Records provided:
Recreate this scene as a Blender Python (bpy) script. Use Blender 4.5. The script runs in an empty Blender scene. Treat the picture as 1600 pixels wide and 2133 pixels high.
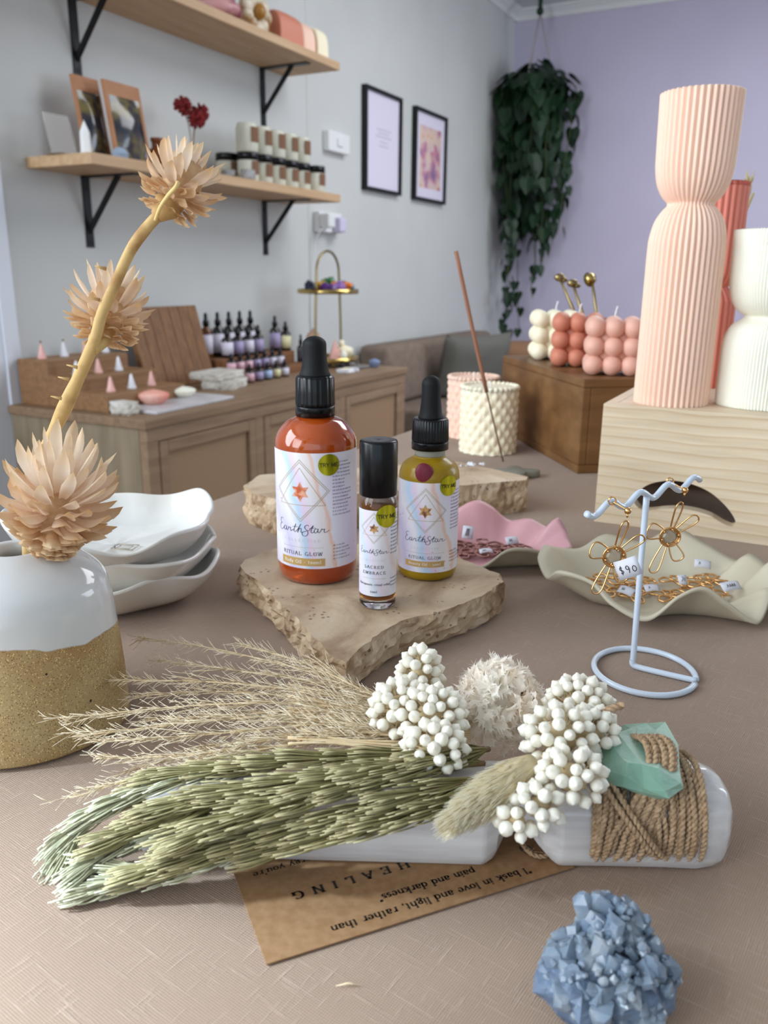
import bpy, math, random
import numpy as np
from mathutils import Vector, Matrix, noise as mnoise

# ------------------------------------------------------------------ camera, light, exposure
C = bpy.context.scene.collection
PSI = math.radians(27.6); PITCH = math.radians(16.0); ROLL = .0096; FPX = 1720.
CAM = np.array([0, 0, .95]); TZ = .75
H3 = np.array([-math.sin(PSI), math.cos(PSI), 0.]); R3 = np.array([math.cos(PSI), math.sin(PSI), 0.]); Z3 = np.array([0, 0, 1.])
fwd = H3*math.cos(PITCH) - Z3*math.sin(PITCH); up0 = H3*math.sin(PITCH) + Z3*math.cos(PITCH)
rgt = R3*math.cos(ROLL) + up0*math.sin(ROLL); upv = up0*math.cos(ROLL) - R3*math.sin(ROLL)
cd = bpy.data.cameras.new('camera'); cam = bpy.data.objects.new('camera', cd); C.objects.link(cam)
m = Matrix.Identity(4)
for i in range(3):
    m[i][0] = rgt[i]; m[i][1] = upv[i]; m[i][2] = -fwd[i]; m[i][3] = CAM[i]
cam.matrix_world = m
cd.sensor_fit = 'VERTICAL'; cd.sensor_height = 36.; cd.sensor_width = 27.; cd.lens = 36.*FPX/2133.
cd.clip_start = .01
cd.dof.use_dof = True; cd.dof.focus_distance = .375; cd.dof.aperture_fstop = cd.lens/1.8
bpy.context.scene.camera = cam
bpy.context.scene.cycles.diffuse_bounces = 8; bpy.context.scene.cycles.transmission_bounces = 12
vs = bpy.context.scene.view_settings
vs.view_transform = 'Standard'; vs.look = 'None'; vs.gamma = 1.; vs.use_curve_mapping = False; vs.exposure = 0.04

world = bpy.data.worlds.new('world'); bpy.context.scene.world = world; world.use_nodes = True
bg = world.node_tree.nodes['Background']; bg.inputs[0].default_value = (.70, .85, 1., 1); bg.inputs[1].default_value = 1.6

def area(name, loc, target, sx, sy, power, col):
    ld = bpy.data.lights.new(name, 'AREA'); ld.shape = 'RECTANGLE'; ld.size = sx; ld.size_y = sy; ld.energy = power; ld.color = col
    o = bpy.data.objects.new(name, ld); C.objects.link(o); o.location = loc
    o.rotation_euler = (Vector(target)-Vector(loc)).to_track_quat('-Z', 'Y').to_euler(); return o
# daylight through the shop window behind and to the left of the camera
area('window_light_rear', (-1.68, -1.7, 1.6), (-.1, .8, .85), 2.0, 1.7, 60, (.95, .97, 1.))
area('window_light_side', (-1.72, -.35, 1.5), (.2, .5, .8), 1.2, 1.4, 44, (.82, .91, 1.))
area('fill_light_right', (2.5, 3.1, 1.5), (-1.8, 1.2, .8), 2.2, 1.6, 70, (.78, .89, 1.))  # added fill from out of view, brightens the left wall and deep room
area('fill_light_overhead', (-.1, 3.1, 2.34), (-.1, 3.1, 0), 1.4, 1.4, 40, (.93, .96, 1.))  # added overhead fill for the back of the room, no fixture modelled
# a soft shaft of daylight falling across the near left corner of the table
sd = bpy.data.lights.new('daylight_shaft', 'SPOT'); sd.energy = 780; sd.spot_size = math.radians(9.5); sd.spot_blend = 1.; sd.shadow_soft_size = .10; sd.color = (.70, .86, 1.)
so = bpy.data.objects.new('daylight_shaft', sd); C.objects.link(so); so.location = (-1.3, -.75, 2.0)
so.rotation_euler = (Vector((-.262, .030, .75))-Vector(so.location)).to_track_quat('-Z', 'Y').to_euler()

# ------------------------------------------------------------------ measuring helpers
def ray(x, y): return (x-800)/FPX*rgt - (y-1066.5)/FPX*upv + fwd
def at(x, y, ax, v):
    d = ray(x, y); return CAM + (v-CAM[ax])/d[ax]*d
def onz(x, y, z): return at(x, y, 2, z)
def onx(x, y, X): return at(x, y, 0, X)
def ony(x, y, Y): return at(x, y, 1, Y)
def L3(P): P = np.array(P); return np.array([P@R3, P@H3, P[2]-TZ])
def TL(x, y, z=0.):                      # a point at height z over the table, in table coordinates (right, forward, up)
    return L3(onz(x, y, TZ+z))
def FL(x, y, f):
    d = ray(x, y); return L3(CAM + f/(d@H3)*d)
def WD(r, f, z=0.): return r*R3 + f*H3 + np.array([0, 0, TZ+z])

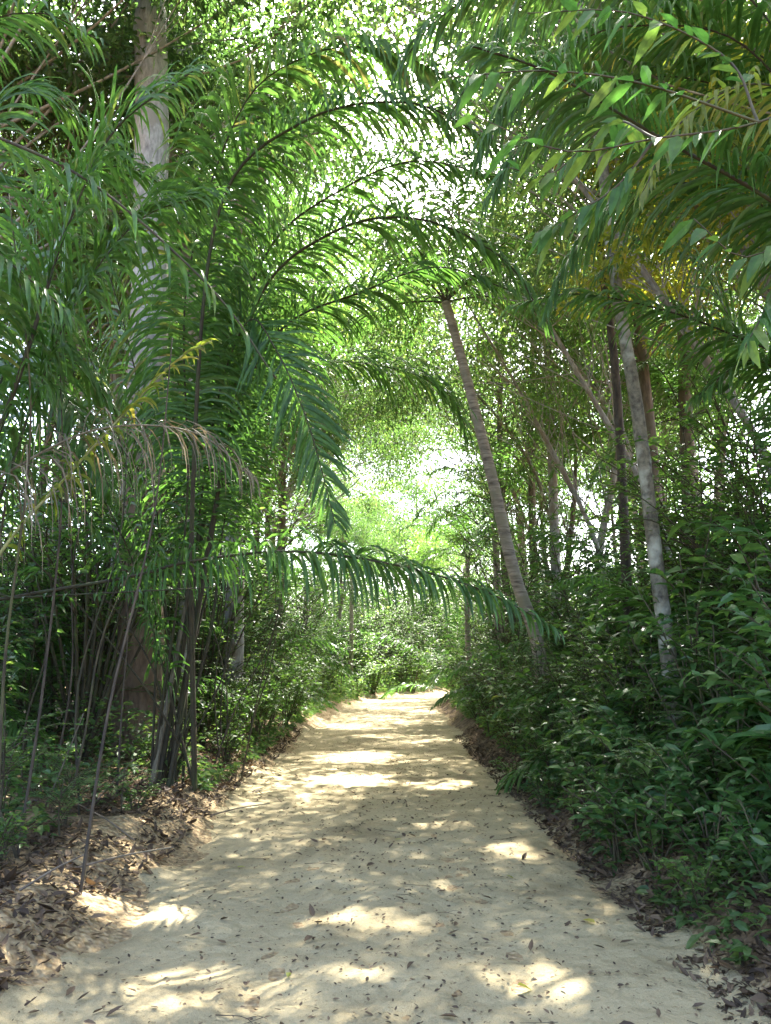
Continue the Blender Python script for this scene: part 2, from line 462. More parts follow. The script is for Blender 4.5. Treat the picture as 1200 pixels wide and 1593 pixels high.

Instruction: Return the material exactly as given, apart from the pictures.

In response:
Recreate this scene as a Blender Python (bpy) script. Use Blender 4.5. The script runs in an empty Blender scene. Treat the picture as 1600 pixels wide and 2133 pixels high.
import bpy, math, random
import numpy as np
from mathutils import Vector, Matrix, noise as mnoise

# ------------------------------------------------------------------ camera, light, exposure
C = bpy.context.scene.collection
PSI = math.radians(27.6); PITCH = math.radians(16.0); ROLL = .0096; FPX = 1720.
CAM = np.array([0, 0, .95]); TZ = .75
H3 = np.array([-math.sin(PSI), math.cos(PSI), 0.]); R3 = np.array([math.cos(PSI), math.sin(PSI), 0.]); Z3 = np.array([0, 0, 1.])
fwd = H3*math.cos(PITCH) - Z3*math.sin(PITCH); up0 = H3*math.sin(PITCH) + Z3*math.cos(PITCH)
rgt = R3*math.cos(ROLL) + up0*math.sin(ROLL); upv = up0*math.cos(ROLL) - R3*math.sin(ROLL)
cd = bpy.data.cameras.new('camera'); cam = bpy.data.objects.new('camera', cd); C.objects.link(cam)
m = Matrix.Identity(4)
for i in range(3):
    m[i][0] = rgt[i]; m[i][1] = upv[i]; m[i][2] = -fwd[i]; m[i][3] = CAM[i]
cam.matrix_world = m
cd.sensor_fit = 'VERTICAL'; cd.sensor_height = 36.; cd.sensor_width = 27.; cd.lens = 36.*FPX/2133.
cd.clip_start = .01
cd.dof.use_dof = True; cd.dof.focus_distance = .375; cd.dof.aperture_fstop = cd.lens/1.8
bpy.context.scene.camera = cam
bpy.context.scene.cycles.diffuse_bounces = 8; bpy.context.scene.cycles.transmission_bounces = 12
vs = bpy.context.scene.view_settings
vs.view_transform = 'Standard'; vs.look = 'None'; vs.gamma = 1.; vs.use_curve_mapping = False; vs.exposure = 0.04

world = bpy.data.worlds.new('world'); bpy.context.scene.world = world; world.use_nodes = True
bg = world.node_tree.nodes['Background']; bg.inputs[0].default_value = (.70, .85, 1., 1); bg.inputs[1].default_value = 1.6

def area(name, loc, target, sx, sy, power, col):
    ld = bpy.data.lights.new(name, 'AREA'); ld.shape = 'RECTANGLE'; ld.size = sx; ld.size_y = sy; ld.energy = power; ld.color = col
    o = bpy.data.objects.new(name, ld); C.objects.link(o); o.location = loc
    o.rotation_euler = (Vector(target)-Vector(loc)).to_track_quat('-Z', 'Y').to_euler(); return o
# daylight through the shop window behind and to the left of the camera
area('window_light_rear', (-1.68, -1.7, 1.6), (-.1, .8, .85), 2.0, 1.7, 60, (.95, .97, 1.))
area('window_light_side', (-1.72, -.35, 1.5), (.2, .5, .8), 1.2, 1.4, 44, (.82, .91, 1.))
area('fill_light_right', (2.5, 3.1, 1.5), (-1.8, 1.2, .8), 2.2, 1.6, 70, (.78, .89, 1.))  # added fill from out of view, brightens the left wall and deep room
area('fill_light_overhead', (-.1, 3.1, 2.34), (-.1, 3.1, 0), 1.4, 1.4, 40, (.93, .96, 1.))  # added overhead fill for the back of the room, no fixture modelled
# a soft shaft of daylight falling across the near left corner of the table
sd = bpy.data.lights.new('daylight_shaft', 'SPOT'); sd.energy = 780; sd.spot_size = math.radians(9.5); sd.spot_blend = 1.; sd.shadow_soft_size = .10; sd.color = (.70, .86, 1.)
so = bpy.data.objects.new('daylight_shaft', sd); C.objects.link(so); so.location = (-1.3, -.75, 2.0)
so.rotation_euler = (Vector((-.262, .030, .75))-Vector(so.location)).to_track_quat('-Z', 'Y').to_euler()

# ------------------------------------------------------------------ measuring helpers
def ray(x, y): return (x-800)/FPX*rgt - (y-1066.5)/FPX*upv + fwd
def at(x, y, ax, v):
    d = ray(x, y); return CAM + (v-CAM[ax])/d[ax]*d
def onz(x, y, z): return at(x, y, 2, z)
def onx(x, y, X): return at(x, y, 0, X)
def ony(x, y, Y): return at(x, y, 1, Y)
def L3(P): P = np.array(P); return np.array([P@R3, P@H3, P[2]-TZ])
def TL(x, y, z=0.):                      # a point at height z over the table, in table coordinates (right, forward, up)
    return L3(onz(x, y, TZ+z))
def FL(x, y, f):
    d = ray(x, y); return L3(CAM + f/(d@H3)*d)
def WD(r, f, z=0.): return r*R3 + f*H3 + np.array([0, 0, TZ+z])

Continue the Blender Python script for this scene: part 2, from line 462. More parts follow. The script is for Blender 4.5. Treat the picture as 1200 pixels wide and 1593 pixels high.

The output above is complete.